SOURCE EXCERPT >>
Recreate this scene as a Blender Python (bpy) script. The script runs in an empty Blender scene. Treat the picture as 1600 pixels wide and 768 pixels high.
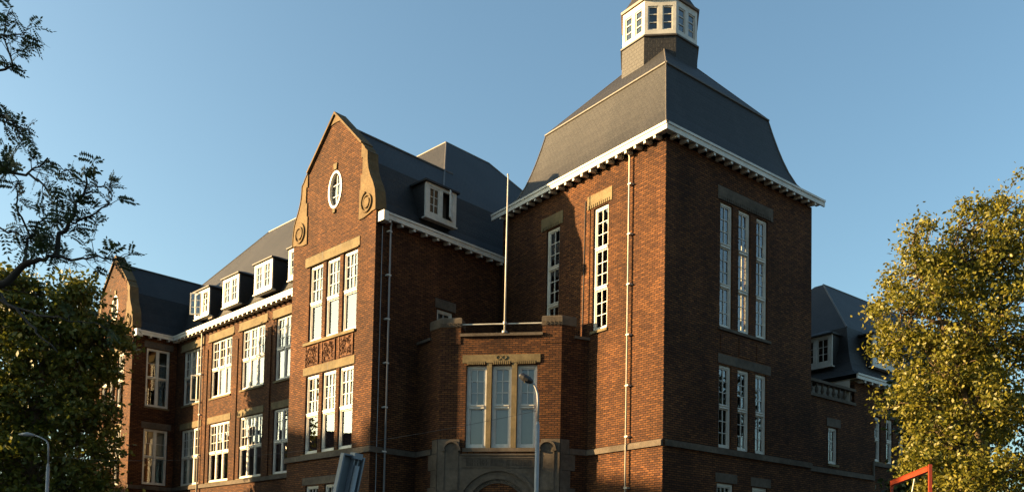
import bpy, math, random
import numpy as np
from mathutils import Vector, Matrix
from mathutils.geometry import tessellate_polygon

random.seed(7)
rng = np.random.default_rng(11)
sc = bpy.context.scene
COL = sc.collection
rad = math.radians

# ------------------------------------------------------------------ camera
F_PX, CX, CY, PITCH, ROLL = 1334.743, 872.22, 831.56, 0.0462724, -0.0173844
cam = bpy.data.cameras.new('camera')
cam.sensor_fit = 'HORIZONTAL'; cam.sensor_width = 36.0
cam.lens = F_PX / 1600 * 36
cam.shift_x = (800 - CX) / 1600
cam.shift_y = (CY - 384) / 1600
cam.clip_start = 0.1; cam.clip_end = 4000
cam_o = bpy.data.objects.new('camera', cam); COL.objects.link(cam_o)
cp, sp, cr, sr = math.cos(PITCH), math.sin(PITCH), math.cos(ROLL), math.sin(ROLL)
fw = Vector((0, cp, sp)); rt = Vector((1, 0, 0)); dn = -(rt.cross(fw))
r2 = rt * cr + dn * sr; d2 = -rt * sr + dn * cr
up = -d2; bk = -fw
cam_o.matrix_world = Matrix(((r2.x, up.x, bk.x, 0), (r2.y, up.y, bk.y, 0), (r2.z, up.z, bk.z, 1.7), (0, 0, 0, 1)))
sc.camera = cam_o

# ------------------------------------------------------------------ light
SUN_AZ, SUN_EL = rad(3.7), rad(13.0)          # direction the light travels in plan; elevation
world = bpy.data.worlds.new('World'); sc.world = world
world.use_nodes = True
wn = world.node_tree.nodes; wl = world.node_tree.links
wn.clear()
sky = wn.new('ShaderNodeTexSky'); sky.sky_type = 'NISHITA'; sky.sun_disc = False
sky.sun_elevation = SUN_EL
sky.sun_rotation = math.atan2(-math.cos(SUN_AZ), -math.sin(SUN_AZ))
sky.altitude = 0; sky.air_density = 1.0; sky.dust_density = 2.8; sky.ozone_density = 1.2
bg = wn.new('ShaderNodeBackground'); bg.inputs['Strength'].default_value = 0.054
wo = wn.new('ShaderNodeOutputWorld')
tint = wn.new('ShaderNodeMix'); tint.data_type = 'RGBA'; tint.blend_type = 'MULTIPLY'; tint.inputs[0].default_value = 1
tint.inputs[7].default_value = (0.83, 1.0, 0.985, 1)
wl.new(sky.outputs[0], tint.inputs[6]); wl.new(tint.outputs[2], bg.inputs[0]); wl.new(bg.outputs[0], wo.inputs[0])
sun = bpy.data.lights.new('sun', 'SUN'); sun.energy = 5.0; sun.angle = rad(0.55); sun.color = (1.0, 0.66, 0.31)
sun_o = bpy.data.objects.new('sun', sun); COL.objects.link(sun_o)
trav = Vector((math.cos(SUN_AZ) * math.cos(SUN_EL), math.sin(SUN_AZ) * math.cos(SUN_EL), -math.sin(SUN_EL)))
sun_o.rotation_euler = trav.to_track_quat('-Z', 'Y').to_euler()
sun_o.location = (-30, 0, 40)
vs = sc.view_settings
vs.view_transform = 'Standard'; vs.look = 'None'; vs.gamma = 1.0; vs.use_curve_mapping = False
vs.exposure = 2.44
sc.render.engine = 'CYCLES'
sc.cycles.max_bounces = 6; sc.cycles.transparent_max_bounces = 12
sc.cycles.use_denoising = True

# ------------------------------------------------------------------ materials
def mat(name, base, rough=0.8, spec=0.3, build=None):
    m = bpy.data.materials.new(name); m.use_nodes = True
    nt = m.node_tree; b = nt.nodes['Principled BSDF']
    b.inputs['Base Color'].default_value = (*base, 1)
    b.inputs['Roughness'].default_value = rough
    b.inputs['Specular IOR Level'].default_value = spec
    if build: build(nt, b)
    return m

def N(nt, kind, **kw):
    n = nt.nodes.new(kind)
    for k, v in kw.items():
        if k in n.inputs.keys(): n.inputs[k].default_value = v
        else: setattr(n, k, v)
    return n

def noise(nt, vec, scale, detail=4, rough=0.6):
    n = N(nt, 'ShaderNodeTexNoise', Scale=scale, Detail=detail, Roughness=rough)
    nt.links.new(vec, n.inputs['Vector']); return n

def ramp(nt, fac, lo, hi, c0, c1):
    r = N(nt, 'ShaderNodeMapRange'); r.inputs[1].default_value = lo; r.inputs[2].default_value = hi
    r.inputs[3].default_value = c0; r.inputs[4].default_value = c1
    nt.links.new(fac, r.inputs[0]); return r.outputs[0]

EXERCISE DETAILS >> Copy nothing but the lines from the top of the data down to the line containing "sc.camera = cam_o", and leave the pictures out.

TASK OUTPUT >>
Recreate this scene as a Blender Python (bpy) script. The script runs in an empty Blender scene. Treat the picture as 1600 pixels wide and 768 pixels high.
import bpy, math, random
import numpy as np
from mathutils import Vector, Matrix
from mathutils.geometry import tessellate_polygon

random.seed(7)
rng = np.random.default_rng(11)
sc = bpy.context.scene
COL = sc.collection
rad = math.radians

# ------------------------------------------------------------------ camera
F_PX, CX, CY, PITCH, ROLL = 1334.743, 872.22, 831.56, 0.0462724, -0.0173844
cam = bpy.data.cameras.new('camera')
cam.sensor_fit = 'HORIZONTAL'; cam.sensor_width = 36.0
cam.lens = F_PX / 1600 * 36
cam.shift_x = (800 - CX) / 1600
cam.shift_y = (CY - 384) / 1600
cam.clip_start = 0.1; cam.clip_end = 4000
cam_o = bpy.data.objects.new('camera', cam); COL.objects.link(cam_o)
cp, sp, cr, sr = math.cos(PITCH), math.sin(PITCH), math.cos(ROLL), math.sin(ROLL)
fw = Vector((0, cp, sp)); rt = Vector((1, 0, 0)); dn = -(rt.cross(fw))
r2 = rt * cr + dn * sr; d2 = -rt * sr + dn * cr
up = -d2; bk = -fw
cam_o.matrix_world = Matrix(((r2.x, up.x, bk.x, 0), (r2.y, up.y, bk.y, 0), (r2.z, up.z, bk.z, 1.7), (0, 0, 0, 1)))
sc.camera = cam_o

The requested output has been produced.